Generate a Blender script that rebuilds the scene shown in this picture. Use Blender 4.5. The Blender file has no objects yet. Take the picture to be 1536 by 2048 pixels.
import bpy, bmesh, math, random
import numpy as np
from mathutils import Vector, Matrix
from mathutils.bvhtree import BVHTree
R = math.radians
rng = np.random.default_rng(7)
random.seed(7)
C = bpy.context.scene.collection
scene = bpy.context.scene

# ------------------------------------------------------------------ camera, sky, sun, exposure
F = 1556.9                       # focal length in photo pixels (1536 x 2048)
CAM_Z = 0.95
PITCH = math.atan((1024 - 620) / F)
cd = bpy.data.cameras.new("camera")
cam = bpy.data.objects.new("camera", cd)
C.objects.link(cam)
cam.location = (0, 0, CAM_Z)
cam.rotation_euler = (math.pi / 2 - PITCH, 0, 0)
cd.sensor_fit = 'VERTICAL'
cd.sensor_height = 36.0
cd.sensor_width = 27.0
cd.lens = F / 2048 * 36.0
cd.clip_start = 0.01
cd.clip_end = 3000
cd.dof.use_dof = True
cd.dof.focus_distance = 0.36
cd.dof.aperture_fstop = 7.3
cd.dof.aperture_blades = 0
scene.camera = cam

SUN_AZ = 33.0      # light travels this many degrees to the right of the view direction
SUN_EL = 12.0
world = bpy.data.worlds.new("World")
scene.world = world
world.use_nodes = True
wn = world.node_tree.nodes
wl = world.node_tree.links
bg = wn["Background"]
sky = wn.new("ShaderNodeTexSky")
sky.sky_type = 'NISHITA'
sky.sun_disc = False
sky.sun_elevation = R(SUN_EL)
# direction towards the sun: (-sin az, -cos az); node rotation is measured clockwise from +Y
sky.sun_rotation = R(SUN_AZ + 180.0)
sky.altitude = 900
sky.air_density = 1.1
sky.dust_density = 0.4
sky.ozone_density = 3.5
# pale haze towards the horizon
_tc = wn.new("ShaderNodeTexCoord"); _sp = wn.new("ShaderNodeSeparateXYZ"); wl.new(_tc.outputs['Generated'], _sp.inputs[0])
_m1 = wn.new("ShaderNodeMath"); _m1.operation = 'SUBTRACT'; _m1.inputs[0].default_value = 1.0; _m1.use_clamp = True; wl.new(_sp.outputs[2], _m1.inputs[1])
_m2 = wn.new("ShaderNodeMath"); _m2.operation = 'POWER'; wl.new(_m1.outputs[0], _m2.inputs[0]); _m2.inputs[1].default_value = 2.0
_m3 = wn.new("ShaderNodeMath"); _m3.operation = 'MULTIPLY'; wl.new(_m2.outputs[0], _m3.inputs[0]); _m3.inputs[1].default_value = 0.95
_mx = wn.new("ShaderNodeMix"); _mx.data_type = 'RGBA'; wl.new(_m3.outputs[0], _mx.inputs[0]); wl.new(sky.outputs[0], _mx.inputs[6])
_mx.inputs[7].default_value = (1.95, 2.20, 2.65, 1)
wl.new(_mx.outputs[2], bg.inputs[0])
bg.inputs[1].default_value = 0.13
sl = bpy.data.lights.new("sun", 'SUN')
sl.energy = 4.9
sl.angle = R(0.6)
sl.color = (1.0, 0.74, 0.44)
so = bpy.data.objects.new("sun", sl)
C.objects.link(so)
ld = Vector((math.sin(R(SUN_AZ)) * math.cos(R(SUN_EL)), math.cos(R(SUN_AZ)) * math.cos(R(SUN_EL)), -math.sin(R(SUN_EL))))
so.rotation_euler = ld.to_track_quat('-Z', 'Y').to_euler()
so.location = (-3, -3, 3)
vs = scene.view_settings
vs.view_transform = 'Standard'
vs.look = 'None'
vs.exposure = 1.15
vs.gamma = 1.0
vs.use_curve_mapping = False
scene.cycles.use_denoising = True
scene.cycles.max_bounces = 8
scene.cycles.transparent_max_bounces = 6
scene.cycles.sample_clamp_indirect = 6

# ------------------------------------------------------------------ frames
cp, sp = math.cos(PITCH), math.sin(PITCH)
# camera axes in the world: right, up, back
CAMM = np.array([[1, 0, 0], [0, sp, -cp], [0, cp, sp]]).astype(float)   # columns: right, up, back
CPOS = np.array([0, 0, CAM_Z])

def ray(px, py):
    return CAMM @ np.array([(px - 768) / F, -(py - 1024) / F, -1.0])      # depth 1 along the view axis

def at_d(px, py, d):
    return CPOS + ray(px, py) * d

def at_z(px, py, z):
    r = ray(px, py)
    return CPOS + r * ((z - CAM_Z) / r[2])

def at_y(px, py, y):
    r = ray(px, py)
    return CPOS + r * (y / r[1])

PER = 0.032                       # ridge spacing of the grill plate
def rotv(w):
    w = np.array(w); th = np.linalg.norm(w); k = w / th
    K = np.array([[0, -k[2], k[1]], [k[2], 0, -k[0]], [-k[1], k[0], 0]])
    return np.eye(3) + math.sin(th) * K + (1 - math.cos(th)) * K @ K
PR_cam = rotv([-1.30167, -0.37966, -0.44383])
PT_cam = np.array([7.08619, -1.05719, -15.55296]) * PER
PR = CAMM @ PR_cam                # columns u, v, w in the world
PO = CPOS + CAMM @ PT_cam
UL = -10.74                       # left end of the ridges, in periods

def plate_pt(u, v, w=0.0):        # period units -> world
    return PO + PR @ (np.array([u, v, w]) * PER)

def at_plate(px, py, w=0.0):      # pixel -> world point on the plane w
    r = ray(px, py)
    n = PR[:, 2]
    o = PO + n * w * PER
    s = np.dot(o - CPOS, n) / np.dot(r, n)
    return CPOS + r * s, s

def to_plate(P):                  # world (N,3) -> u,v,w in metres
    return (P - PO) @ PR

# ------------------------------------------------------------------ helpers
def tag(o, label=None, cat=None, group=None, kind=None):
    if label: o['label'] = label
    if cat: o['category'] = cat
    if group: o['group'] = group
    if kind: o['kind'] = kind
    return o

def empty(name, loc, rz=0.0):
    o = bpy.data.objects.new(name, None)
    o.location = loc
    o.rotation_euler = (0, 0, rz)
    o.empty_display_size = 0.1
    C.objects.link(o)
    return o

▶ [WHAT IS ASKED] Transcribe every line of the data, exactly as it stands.

▶ [TASK RESPONSE]
Generate a Blender script that rebuilds the scene shown in this picture. Use Blender 4.5. The Blender file has no objects yet. Take the picture to be 1536 by 2048 pixels.
import bpy, bmesh, math, random
import numpy as np
from mathutils import Vector, Matrix
from mathutils.bvhtree import BVHTree
R = math.radians
rng = np.random.default_rng(7)
random.seed(7)
C = bpy.context.scene.collection
scene = bpy.context.scene

# ------------------------------------------------------------------ camera, sky, sun, exposure
F = 1556.9                       # focal length in photo pixels (1536 x 2048)
CAM_Z = 0.95
PITCH = math.atan((1024 - 620) / F)
cd = bpy.data.cameras.new("camera")
cam = bpy.data.objects.new("camera", cd)
C.objects.link(cam)
cam.location = (0, 0, CAM_Z)
cam.rotation_euler = (math.pi / 2 - PITCH, 0, 0)
cd.sensor_fit = 'VERTICAL'
cd.sensor_height = 36.0
cd.sensor_width = 27.0
cd.lens = F / 2048 * 36.0
cd.clip_start = 0.01
cd.clip_end = 3000
cd.dof.use_dof = True
cd.dof.focus_distance = 0.36
cd.dof.aperture_fstop = 7.3
cd.dof.aperture_blades = 0
scene.camera = cam

SUN_AZ = 33.0      # light travels this many degrees to the right of the view direction
SUN_EL = 12.0
world = bpy.data.worlds.new("World")
scene.world = world
world.use_nodes = True
wn = world.node_tree.nodes
wl = world.node_tree.links
bg = wn["Background"]
sky = wn.new("ShaderNodeTexSky")
sky.sky_type = 'NISHITA'
sky.sun_disc = False
sky.sun_elevation = R(SUN_EL)
# direction towards the sun: (-sin az, -cos az); node rotation is measured clockwise from +Y
sky.sun_rotation = R(SUN_AZ + 180.0)
sky.altitude = 900
sky.air_density = 1.1
sky.dust_density = 0.4
sky.ozone_density = 3.5
# pale haze towards the horizon
_tc = wn.new("ShaderNodeTexCoord"); _sp = wn.new("ShaderNodeSeparateXYZ"); wl.new(_tc.outputs['Generated'], _sp.inputs[0])
_m1 = wn.new("ShaderNodeMath"); _m1.operation = 'SUBTRACT'; _m1.inputs[0].default_value = 1.0; _m1.use_clamp = True; wl.new(_sp.outputs[2], _m1.inputs[1])
_m2 = wn.new("ShaderNodeMath"); _m2.operation = 'POWER'; wl.new(_m1.outputs[0], _m2.inputs[0]); _m2.inputs[1].default_value = 2.0
_m3 = wn.new("ShaderNodeMath"); _m3.operation = 'MULTIPLY'; wl.new(_m2.outputs[0], _m3.inputs[0]); _m3.inputs[1].default_value = 0.95
_mx = wn.new("ShaderNodeMix"); _mx.data_type = 'RGBA'; wl.new(_m3.outputs[0], _mx.inputs[0]); wl.new(sky.outputs[0], _mx.inputs[6])
_mx.inputs[7].default_value = (1.95, 2.20, 2.65, 1)
wl.new(_mx.outputs[2], bg.inputs[0])
bg.inputs[1].default_value = 0.13
sl = bpy.data.lights.new("sun", 'SUN')
sl.energy = 4.9
sl.angle = R(0.6)
sl.color = (1.0, 0.74, 0.44)
so = bpy.data.objects.new("sun", sl)
C.objects.link(so)
ld = Vector((math.sin(R(SUN_AZ)) * math.cos(R(SUN_EL)), math.cos(R(SUN_AZ)) * math.cos(R(SUN_EL)), -math.sin(R(SUN_EL))))
so.rotation_euler = ld.to_track_quat('-Z', 'Y').to_euler()
so.location = (-3, -3, 3)
vs = scene.view_settings
vs.view_transform = 'Standard'
vs.look = 'None'
vs.exposure = 1.15
vs.gamma = 1.0
vs.use_curve_mapping = False
scene.cycles.use_denoising = True
scene.cycles.max_bounces = 8
scene.cycles.transparent_max_bounces = 6
scene.cycles.sample_clamp_indirect = 6

# ------------------------------------------------------------------ frames
cp, sp = math.cos(PITCH), math.sin(PITCH)
# camera axes in the world: right, up, back
CAMM = np.array([[1, 0, 0], [0, sp, -cp], [0, cp, sp]]).astype(float)   # columns: right, up, back
CPOS = np.array([0, 0, CAM_Z])

def ray(px, py):
    return CAMM @ np.array([(px - 768) / F, -(py - 1024) / F, -1.0])      # depth 1 along the view axis

def at_d(px, py, d):
    return CPOS + ray(px, py) * d

def at_z(px, py, z):
    r = ray(px, py)
    return CPOS + r * ((z - CAM_Z) / r[2])

def at_y(px, py, y):
    r = ray(px, py)
    return CPOS + r * (y / r[1])

PER = 0.032                       # ridge spacing of the grill plate
def rotv(w):
    w = np.array(w); th = np.linalg.norm(w); k = w / th
    K = np.array([[0, -k[2], k[1]], [k[2], 0, -k[0]], [-k[1], k[0], 0]])
    return np.eye(3) + math.sin(th) * K + (1 - math.cos(th)) * K @ K
PR_cam = rotv([-1.30167, -0.37966, -0.44383])
PT_cam = np.array([7.08619, -1.05719, -15.55296]) * PER
PR = CAMM @ PR_cam                # columns u, v, w in the world
PO = CPOS + CAMM @ PT_cam
UL = -10.74                       # left end of the ridges, in periods

def plate_pt(u, v, w=0.0):        # period units -> world
    return PO + PR @ (np.array([u, v, w]) * PER)

def at_plate(px, py, w=0.0):      # pixel -> world point on the plane w
    r = ray(px, py)
    n = PR[:, 2]
    o = PO + n * w * PER
    s = np.dot(o - CPOS, n) / np.dot(r, n)
    return CPOS + r * s, s

def to_plate(P):                  # world (N,3) -> u,v,w in metres
    return (P - PO) @ PR

# ------------------------------------------------------------------ helpers
def tag(o, label=None, cat=None, group=None, kind=None):
    if label: o['label'] = label
    if cat: o['category'] = cat
    if group: o['group'] = group
    if kind: o['kind'] = kind
    return o

def empty(name, loc, rz=0.0):
    o = bpy.data.objects.new(name, None)
    o.location = loc
    o.rotation_euler = (0, 0, rz)
    o.empty_display_size = 0.1
    C.objects.link(o)
    return o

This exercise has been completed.